La estética del arte contemporáneo es un estética de enterradores. No hace más que dejar cadáveres a sus espaldas. El arte moderno ha dado grandes obras como en cualquier otra época, pero a día de hoy, la falta cada vez mayor de verdaderas personalidades provoca un vacío que se rellena con teorías, con retórica banal y pretenciosa, con mera palabrería; la cosa era inevitable, se venía intuyendo desde hacía décadas: no existe un ambiente más falso y apolillado, más superficial y tontorrón que el de la creación artística contemporánea, con el añadido de que viene aderezado con la solemnidad del entierro. Al estallido juvenil y revolucionario de las vanguardias se han impuesto sus inevitables consecuencias, los cadáveres que va dejando detrás de sí, o que al menos pretende dejar. En cuanto a la pintura, primero fue el entierro de la tercera dimensión, luego la realidad como referente, finalmente la representación misma, el tema; hasta que, inevitablemente, durante los años setenta se anunció su defunción por anemia. Ojalá hubiera muerto realmente, así hubiéramos podido pintar con total libertad, en vez de seguir viéndola pulular moribunda, de aquí para allá, excusándose con sutilezas estéticas, intentando respirar de una manera lo suficientemente moderna. Más les hubiera valido a los críticos decir con cierta pompa y circunstancia “¡La pintura ha muerto, viva la pintura!” Pues, de la misma manera que el padre muere, sus hijos, los que lo suceden, siempre serán de la misma estirpe.
Haced el favor de abrir una revista de arte cualquiera. Todo el mundo parece ir vestido de luto. Mirad los cadáveres diseccionados de Damien Hirst: son la perfecta imagen del arte de nuestro tiempo, un arte delicadamente forense. ¿Dónde está aquel paraíso que se nos había prometido, aquella libertad creadora? El siglo XX comenzó preñado de un aliento vital, el XXI es un cementerio artístico. Paseaos por las mejores ferias de todo el mundo; veréis infinitas obras hechas de otras tantas maneras, pero prácticamente todas ellas huelen a lo mismo, todas ellas no son más que proyectos, ideas: todas están muertas. El artista contemporáneo pasa innumerables horas ‘informándose’ de los derroteros que tomará el arte, de cuál es el debate artístico del momento para poder formar parte del sepelio. Hoy la mejor manera de halagar una obra de arte es calificándola de ‘interesante’. Me imagino que si a Miguel Ángel le hubieran dicho que los frescos de la Capilla Sixtina eran ‘interesantes’ los hubiera vuelto a encalar de blanco.
La pintura, el dibujo, deben ser un arte vital y verdadero.

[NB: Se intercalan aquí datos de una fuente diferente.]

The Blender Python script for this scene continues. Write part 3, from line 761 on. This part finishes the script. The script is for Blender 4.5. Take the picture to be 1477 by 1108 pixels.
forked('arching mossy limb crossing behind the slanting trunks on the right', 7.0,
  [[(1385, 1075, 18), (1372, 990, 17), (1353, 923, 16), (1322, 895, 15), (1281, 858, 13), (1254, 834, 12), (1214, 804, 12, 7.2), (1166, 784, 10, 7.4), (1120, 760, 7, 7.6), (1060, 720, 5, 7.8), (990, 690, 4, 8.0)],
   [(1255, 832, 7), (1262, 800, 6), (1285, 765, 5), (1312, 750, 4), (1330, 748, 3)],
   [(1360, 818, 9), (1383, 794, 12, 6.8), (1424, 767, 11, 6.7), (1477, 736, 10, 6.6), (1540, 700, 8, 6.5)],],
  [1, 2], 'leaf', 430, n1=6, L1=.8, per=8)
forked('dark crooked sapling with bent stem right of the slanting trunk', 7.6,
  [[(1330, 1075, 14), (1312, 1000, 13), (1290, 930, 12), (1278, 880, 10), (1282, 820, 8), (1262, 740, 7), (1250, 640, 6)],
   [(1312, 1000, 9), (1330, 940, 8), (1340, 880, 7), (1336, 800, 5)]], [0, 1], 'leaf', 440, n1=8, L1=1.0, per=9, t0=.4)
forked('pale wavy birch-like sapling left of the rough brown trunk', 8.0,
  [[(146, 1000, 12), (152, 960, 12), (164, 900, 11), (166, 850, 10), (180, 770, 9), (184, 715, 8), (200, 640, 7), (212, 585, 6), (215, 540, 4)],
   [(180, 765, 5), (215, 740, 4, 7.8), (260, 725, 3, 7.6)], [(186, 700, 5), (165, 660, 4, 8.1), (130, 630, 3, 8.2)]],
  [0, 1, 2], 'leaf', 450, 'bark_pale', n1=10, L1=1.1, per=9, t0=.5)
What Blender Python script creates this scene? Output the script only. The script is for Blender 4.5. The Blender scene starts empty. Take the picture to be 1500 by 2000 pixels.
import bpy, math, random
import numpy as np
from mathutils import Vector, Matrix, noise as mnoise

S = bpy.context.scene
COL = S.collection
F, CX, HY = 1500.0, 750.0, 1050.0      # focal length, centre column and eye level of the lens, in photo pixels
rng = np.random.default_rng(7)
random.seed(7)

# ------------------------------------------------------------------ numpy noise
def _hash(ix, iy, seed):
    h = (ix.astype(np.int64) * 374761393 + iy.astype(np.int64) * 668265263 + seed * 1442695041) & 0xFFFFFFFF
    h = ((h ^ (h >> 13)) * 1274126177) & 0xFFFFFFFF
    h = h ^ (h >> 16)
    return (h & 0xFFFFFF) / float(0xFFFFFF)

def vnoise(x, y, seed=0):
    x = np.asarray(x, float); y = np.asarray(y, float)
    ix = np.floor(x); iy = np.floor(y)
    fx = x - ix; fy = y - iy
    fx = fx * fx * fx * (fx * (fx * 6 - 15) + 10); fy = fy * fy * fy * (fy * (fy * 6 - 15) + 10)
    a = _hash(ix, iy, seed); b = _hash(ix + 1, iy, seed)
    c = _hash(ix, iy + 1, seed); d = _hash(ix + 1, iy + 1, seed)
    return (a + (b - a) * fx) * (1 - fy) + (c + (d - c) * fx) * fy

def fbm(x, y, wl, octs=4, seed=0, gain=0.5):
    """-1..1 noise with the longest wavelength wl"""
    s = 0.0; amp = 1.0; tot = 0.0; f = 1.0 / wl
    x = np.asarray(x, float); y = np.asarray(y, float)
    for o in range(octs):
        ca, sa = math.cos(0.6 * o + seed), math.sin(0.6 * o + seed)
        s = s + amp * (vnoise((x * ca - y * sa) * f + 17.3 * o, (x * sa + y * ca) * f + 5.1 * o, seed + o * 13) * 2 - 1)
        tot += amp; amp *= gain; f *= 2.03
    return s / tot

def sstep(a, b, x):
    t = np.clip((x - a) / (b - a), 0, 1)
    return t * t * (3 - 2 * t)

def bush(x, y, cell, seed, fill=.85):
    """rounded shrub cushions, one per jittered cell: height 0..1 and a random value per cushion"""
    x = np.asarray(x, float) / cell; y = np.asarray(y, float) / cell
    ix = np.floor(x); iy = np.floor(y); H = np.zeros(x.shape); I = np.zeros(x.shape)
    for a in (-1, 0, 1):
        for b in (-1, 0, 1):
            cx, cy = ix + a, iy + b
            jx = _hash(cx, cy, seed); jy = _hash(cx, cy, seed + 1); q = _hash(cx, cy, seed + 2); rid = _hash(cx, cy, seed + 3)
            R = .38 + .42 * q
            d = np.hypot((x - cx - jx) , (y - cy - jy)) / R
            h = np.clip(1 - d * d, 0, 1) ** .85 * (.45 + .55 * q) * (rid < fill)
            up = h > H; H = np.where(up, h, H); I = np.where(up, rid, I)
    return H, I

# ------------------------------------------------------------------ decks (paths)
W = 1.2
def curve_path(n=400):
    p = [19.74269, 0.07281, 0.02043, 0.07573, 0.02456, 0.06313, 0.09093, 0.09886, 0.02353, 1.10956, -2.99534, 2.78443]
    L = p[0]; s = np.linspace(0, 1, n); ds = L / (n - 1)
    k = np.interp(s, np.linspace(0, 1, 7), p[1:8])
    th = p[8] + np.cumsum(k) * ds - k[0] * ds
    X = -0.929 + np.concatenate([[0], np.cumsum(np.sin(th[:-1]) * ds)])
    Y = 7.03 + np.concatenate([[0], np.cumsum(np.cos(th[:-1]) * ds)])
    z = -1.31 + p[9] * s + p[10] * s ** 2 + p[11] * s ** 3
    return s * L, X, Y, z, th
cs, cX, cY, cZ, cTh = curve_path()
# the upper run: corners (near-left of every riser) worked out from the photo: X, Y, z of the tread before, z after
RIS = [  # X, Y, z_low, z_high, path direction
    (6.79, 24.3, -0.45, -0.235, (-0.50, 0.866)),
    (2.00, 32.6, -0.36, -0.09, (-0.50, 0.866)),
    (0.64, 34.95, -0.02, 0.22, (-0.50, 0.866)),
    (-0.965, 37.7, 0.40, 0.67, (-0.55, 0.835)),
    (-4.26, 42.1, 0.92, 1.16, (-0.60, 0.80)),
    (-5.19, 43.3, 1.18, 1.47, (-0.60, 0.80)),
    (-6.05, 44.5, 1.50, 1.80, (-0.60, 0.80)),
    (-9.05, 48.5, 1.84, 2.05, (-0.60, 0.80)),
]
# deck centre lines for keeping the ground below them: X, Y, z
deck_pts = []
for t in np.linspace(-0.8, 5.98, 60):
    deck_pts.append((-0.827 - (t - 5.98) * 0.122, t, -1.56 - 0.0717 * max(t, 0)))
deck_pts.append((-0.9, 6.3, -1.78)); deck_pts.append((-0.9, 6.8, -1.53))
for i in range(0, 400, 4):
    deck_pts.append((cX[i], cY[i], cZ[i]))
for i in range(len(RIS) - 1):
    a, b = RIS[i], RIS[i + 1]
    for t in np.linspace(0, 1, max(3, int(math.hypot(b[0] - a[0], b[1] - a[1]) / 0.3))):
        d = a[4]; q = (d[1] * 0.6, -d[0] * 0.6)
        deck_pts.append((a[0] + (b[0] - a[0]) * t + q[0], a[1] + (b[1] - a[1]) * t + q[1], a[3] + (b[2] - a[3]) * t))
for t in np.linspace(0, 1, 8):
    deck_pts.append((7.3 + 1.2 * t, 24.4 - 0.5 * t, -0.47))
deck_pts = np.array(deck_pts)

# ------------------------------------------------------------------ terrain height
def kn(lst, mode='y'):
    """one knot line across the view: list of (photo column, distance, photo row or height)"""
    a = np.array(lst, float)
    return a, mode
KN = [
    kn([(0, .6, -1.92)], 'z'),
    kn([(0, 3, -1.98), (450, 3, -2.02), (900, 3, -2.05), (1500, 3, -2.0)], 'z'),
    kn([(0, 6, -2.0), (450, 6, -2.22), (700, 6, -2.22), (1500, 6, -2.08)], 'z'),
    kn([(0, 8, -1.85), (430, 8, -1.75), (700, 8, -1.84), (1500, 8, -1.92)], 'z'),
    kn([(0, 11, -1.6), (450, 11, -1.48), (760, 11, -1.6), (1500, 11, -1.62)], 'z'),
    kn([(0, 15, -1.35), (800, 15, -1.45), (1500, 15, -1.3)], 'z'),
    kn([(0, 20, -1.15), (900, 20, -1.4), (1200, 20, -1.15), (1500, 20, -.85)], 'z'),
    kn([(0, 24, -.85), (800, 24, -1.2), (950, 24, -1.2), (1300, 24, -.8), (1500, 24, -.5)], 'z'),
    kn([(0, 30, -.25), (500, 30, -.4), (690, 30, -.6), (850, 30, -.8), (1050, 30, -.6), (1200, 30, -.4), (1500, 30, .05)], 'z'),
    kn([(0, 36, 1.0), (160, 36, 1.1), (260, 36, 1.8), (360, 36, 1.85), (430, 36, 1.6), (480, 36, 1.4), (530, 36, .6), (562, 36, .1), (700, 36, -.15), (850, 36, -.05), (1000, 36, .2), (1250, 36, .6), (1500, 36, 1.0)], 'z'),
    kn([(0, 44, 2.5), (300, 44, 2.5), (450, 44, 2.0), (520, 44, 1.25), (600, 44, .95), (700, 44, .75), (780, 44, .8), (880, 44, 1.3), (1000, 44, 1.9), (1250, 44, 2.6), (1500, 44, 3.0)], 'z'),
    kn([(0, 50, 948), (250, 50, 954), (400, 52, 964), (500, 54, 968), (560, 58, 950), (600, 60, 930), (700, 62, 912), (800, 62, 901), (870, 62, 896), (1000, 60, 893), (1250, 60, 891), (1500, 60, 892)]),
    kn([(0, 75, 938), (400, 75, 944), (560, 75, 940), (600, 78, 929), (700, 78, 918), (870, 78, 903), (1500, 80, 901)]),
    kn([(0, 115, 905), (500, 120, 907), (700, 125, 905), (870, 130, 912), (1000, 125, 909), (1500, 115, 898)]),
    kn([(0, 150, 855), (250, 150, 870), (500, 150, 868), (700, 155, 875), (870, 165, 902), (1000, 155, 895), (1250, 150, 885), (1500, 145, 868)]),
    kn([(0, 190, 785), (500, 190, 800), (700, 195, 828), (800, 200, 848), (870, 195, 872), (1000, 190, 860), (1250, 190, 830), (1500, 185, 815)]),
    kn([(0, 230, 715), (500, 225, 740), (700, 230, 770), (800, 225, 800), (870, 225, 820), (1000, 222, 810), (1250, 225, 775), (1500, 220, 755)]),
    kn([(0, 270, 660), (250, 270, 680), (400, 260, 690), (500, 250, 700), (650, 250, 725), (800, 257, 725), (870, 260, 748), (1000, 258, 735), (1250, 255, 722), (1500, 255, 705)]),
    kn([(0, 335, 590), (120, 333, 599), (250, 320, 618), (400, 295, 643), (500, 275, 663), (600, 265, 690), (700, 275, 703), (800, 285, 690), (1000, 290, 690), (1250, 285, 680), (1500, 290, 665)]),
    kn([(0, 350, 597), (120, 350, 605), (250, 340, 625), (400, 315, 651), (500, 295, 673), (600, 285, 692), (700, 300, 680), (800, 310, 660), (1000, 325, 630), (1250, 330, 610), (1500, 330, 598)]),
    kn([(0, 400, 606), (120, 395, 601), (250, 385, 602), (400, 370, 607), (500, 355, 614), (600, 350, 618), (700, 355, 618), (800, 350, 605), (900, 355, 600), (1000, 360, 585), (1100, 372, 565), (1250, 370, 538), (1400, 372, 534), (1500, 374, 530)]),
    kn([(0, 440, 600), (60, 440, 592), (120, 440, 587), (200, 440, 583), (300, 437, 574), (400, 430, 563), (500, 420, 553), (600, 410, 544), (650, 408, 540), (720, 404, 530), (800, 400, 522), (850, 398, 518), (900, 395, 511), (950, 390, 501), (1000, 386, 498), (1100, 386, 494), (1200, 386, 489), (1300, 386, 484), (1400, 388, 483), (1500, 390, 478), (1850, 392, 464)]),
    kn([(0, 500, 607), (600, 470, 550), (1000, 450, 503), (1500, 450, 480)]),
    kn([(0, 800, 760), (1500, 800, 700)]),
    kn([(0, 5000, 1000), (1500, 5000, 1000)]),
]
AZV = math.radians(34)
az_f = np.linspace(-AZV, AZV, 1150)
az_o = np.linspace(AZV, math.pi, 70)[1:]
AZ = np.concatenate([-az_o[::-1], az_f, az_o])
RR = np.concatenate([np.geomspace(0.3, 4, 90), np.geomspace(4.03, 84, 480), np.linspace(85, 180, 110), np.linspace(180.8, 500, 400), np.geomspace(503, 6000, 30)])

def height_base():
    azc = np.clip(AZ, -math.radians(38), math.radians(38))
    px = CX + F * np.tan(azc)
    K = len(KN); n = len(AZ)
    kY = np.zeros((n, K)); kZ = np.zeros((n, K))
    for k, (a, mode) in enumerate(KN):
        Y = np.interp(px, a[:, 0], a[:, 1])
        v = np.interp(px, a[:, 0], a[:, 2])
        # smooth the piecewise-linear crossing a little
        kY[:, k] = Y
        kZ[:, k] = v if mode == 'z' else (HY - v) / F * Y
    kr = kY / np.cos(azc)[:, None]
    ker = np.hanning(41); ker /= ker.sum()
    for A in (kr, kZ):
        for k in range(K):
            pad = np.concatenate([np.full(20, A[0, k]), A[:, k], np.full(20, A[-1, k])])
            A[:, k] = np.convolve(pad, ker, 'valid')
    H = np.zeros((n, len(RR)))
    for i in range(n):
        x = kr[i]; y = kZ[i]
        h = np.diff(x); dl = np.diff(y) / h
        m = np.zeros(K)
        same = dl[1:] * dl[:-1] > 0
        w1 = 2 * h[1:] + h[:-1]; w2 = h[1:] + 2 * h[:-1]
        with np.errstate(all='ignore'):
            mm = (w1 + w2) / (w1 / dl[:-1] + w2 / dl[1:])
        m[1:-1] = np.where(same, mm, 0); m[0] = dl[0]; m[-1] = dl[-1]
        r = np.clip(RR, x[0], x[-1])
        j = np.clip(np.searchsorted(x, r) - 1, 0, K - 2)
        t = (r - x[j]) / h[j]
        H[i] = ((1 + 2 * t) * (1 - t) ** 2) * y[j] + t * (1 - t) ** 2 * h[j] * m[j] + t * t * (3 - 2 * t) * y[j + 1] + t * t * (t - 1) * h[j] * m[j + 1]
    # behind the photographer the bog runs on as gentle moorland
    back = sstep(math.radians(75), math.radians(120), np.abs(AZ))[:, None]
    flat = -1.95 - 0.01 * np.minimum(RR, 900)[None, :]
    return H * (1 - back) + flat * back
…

Un arte fecundo, que surja de manera natural a partir de la vida, por pura necesidad, y no bajo los dictados de las revistas. Necesitamos igualmente algún tipo de estética que aparezca con la misma espontaneidad que se le aparece la vocación al artista. Una estética que sepa dar al menos dos o tres ideas importantes, en vez de presentarse como el producto de innumerables clichés. ¿Cuál es la vocación artística de nuestro tiempo? Seguramente, muchos de los verdaderos artistas del momento son absolutamente desconocidos. Sean cuales sean los rumbos que decida tomar el arte, deberán imponerse por sí mismos como ocurre con cualquier otra circunstancia vital. Cuando las esquelas de las revistas anuncien por fin que el arte ha muerto, para entonces habrá ya resucitado.